> Task details
Each line that includes the string "Treat" counts once; give the total and nothing else.

> Extracted entries
• • • • •

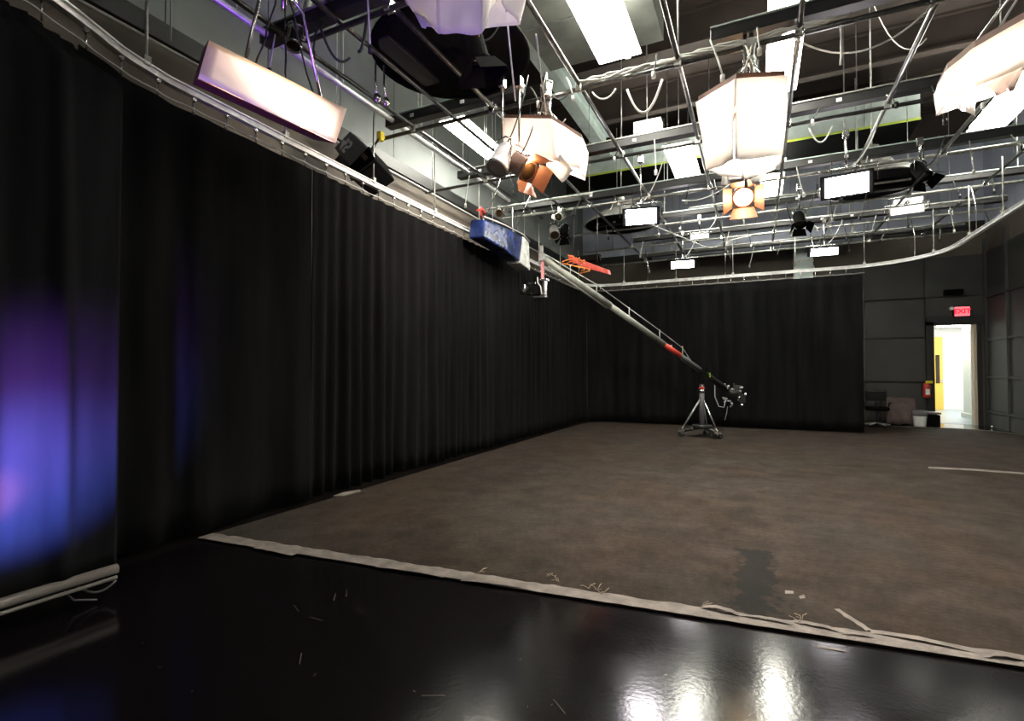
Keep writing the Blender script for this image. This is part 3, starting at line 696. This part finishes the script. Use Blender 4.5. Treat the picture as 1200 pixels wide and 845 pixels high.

• • • • •

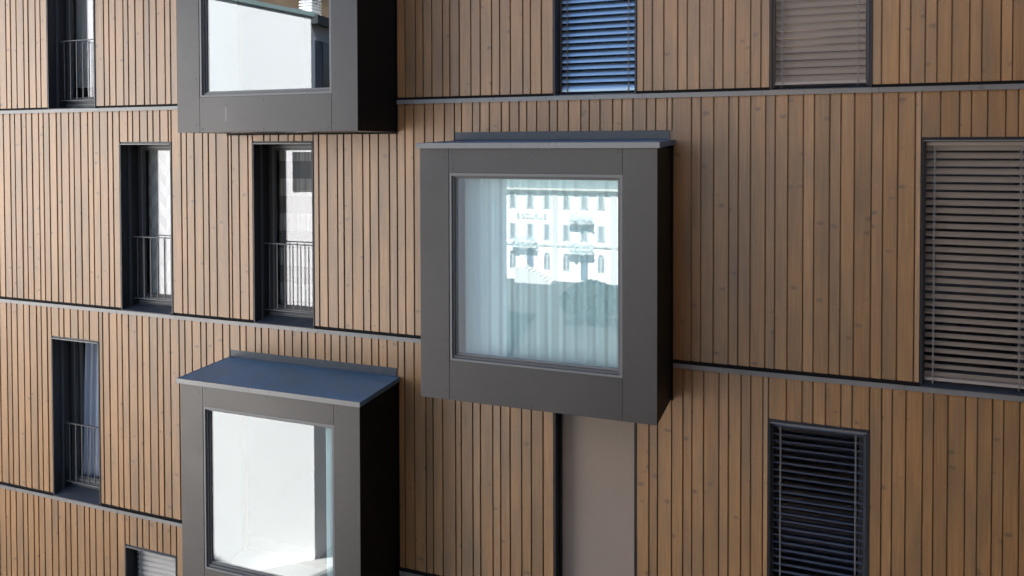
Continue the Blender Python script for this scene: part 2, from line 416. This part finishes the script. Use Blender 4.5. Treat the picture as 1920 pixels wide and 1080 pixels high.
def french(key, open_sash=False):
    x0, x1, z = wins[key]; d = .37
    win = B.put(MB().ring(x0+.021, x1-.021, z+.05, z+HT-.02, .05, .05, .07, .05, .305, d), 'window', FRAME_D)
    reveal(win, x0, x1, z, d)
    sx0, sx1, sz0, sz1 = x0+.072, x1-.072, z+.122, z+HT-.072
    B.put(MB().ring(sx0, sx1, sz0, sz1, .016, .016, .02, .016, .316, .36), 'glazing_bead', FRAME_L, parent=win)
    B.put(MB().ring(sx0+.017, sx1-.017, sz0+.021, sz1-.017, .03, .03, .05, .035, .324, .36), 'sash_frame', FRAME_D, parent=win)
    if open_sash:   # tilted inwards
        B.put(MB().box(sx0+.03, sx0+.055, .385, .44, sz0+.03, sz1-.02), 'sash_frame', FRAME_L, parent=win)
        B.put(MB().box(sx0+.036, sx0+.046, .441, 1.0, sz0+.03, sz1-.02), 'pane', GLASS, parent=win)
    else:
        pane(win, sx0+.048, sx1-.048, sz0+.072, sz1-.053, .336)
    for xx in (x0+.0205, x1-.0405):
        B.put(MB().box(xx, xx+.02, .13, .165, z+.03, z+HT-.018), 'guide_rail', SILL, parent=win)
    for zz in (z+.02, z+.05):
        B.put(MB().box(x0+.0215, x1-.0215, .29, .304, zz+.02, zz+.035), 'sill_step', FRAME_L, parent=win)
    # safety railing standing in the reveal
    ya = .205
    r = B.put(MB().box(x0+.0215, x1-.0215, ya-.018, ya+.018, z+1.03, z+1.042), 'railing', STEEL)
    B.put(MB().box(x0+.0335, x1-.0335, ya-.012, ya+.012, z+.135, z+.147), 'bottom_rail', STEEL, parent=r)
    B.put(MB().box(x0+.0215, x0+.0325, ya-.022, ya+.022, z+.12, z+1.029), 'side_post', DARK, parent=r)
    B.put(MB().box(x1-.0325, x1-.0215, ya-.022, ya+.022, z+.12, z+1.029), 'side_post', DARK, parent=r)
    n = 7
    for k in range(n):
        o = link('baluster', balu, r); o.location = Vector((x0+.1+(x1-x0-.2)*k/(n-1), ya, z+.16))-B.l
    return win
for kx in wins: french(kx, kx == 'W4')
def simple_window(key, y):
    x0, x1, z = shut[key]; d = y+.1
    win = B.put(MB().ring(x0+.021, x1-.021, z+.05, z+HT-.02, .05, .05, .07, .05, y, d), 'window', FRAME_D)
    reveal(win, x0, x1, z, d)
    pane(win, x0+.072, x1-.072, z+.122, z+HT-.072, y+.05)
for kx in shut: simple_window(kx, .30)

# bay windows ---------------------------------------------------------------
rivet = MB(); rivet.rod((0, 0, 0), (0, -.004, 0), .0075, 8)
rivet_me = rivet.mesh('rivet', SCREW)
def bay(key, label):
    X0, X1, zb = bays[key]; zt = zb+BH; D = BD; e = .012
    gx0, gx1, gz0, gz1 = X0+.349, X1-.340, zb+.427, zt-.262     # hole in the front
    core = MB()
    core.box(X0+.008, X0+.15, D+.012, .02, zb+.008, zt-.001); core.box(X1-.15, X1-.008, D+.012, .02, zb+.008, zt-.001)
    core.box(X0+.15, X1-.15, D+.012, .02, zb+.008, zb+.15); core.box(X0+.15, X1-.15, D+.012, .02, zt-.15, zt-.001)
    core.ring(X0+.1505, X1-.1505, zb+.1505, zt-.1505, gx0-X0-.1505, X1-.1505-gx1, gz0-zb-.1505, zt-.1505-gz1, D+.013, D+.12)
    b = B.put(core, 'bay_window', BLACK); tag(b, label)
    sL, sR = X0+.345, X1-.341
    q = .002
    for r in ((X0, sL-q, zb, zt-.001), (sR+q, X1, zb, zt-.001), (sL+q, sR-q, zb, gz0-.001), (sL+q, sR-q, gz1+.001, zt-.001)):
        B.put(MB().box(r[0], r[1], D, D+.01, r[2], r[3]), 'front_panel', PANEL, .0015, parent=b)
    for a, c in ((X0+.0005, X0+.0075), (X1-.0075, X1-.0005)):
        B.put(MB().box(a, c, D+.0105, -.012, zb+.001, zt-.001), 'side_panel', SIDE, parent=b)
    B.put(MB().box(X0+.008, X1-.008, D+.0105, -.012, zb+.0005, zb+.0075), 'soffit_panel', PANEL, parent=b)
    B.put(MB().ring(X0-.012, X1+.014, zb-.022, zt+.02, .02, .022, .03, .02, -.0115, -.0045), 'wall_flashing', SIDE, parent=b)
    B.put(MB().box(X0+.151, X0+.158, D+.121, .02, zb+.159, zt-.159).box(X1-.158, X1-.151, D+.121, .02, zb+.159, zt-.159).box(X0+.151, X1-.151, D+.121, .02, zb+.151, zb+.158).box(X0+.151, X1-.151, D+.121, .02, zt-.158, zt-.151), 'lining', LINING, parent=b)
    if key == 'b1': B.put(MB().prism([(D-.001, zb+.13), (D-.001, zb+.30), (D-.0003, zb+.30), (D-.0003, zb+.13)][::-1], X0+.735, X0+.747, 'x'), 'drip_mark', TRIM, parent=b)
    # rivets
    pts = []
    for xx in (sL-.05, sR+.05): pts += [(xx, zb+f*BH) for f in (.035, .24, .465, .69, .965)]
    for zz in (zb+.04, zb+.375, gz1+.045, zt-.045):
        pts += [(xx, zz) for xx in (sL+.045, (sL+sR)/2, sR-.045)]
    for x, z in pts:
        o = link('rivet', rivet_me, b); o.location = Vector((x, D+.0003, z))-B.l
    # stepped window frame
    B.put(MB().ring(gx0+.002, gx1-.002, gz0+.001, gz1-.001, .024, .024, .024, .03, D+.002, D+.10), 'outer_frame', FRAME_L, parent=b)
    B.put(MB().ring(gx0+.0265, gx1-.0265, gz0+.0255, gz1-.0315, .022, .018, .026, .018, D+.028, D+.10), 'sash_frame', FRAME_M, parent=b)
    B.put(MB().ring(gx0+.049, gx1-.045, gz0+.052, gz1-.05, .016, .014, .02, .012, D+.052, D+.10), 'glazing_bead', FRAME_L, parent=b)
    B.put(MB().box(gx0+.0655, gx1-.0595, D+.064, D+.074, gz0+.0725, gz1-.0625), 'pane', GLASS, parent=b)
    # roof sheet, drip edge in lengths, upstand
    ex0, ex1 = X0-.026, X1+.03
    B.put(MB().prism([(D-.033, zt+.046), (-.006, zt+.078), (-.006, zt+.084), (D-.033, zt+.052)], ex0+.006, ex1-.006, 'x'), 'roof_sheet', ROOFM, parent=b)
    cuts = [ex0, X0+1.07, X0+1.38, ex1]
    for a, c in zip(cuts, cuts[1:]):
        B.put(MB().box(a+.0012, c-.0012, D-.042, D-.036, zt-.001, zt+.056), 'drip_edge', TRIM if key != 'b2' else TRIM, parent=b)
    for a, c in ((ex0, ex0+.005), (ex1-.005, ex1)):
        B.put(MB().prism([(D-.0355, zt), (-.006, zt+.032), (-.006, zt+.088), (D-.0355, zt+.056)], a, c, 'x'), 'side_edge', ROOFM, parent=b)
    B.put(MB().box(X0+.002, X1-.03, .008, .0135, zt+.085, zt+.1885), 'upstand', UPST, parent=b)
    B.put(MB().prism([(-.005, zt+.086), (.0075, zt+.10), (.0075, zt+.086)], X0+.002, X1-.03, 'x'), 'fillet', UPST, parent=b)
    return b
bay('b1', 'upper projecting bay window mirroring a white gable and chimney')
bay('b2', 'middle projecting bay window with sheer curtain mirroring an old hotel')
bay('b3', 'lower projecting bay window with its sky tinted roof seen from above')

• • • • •

> Right answer
2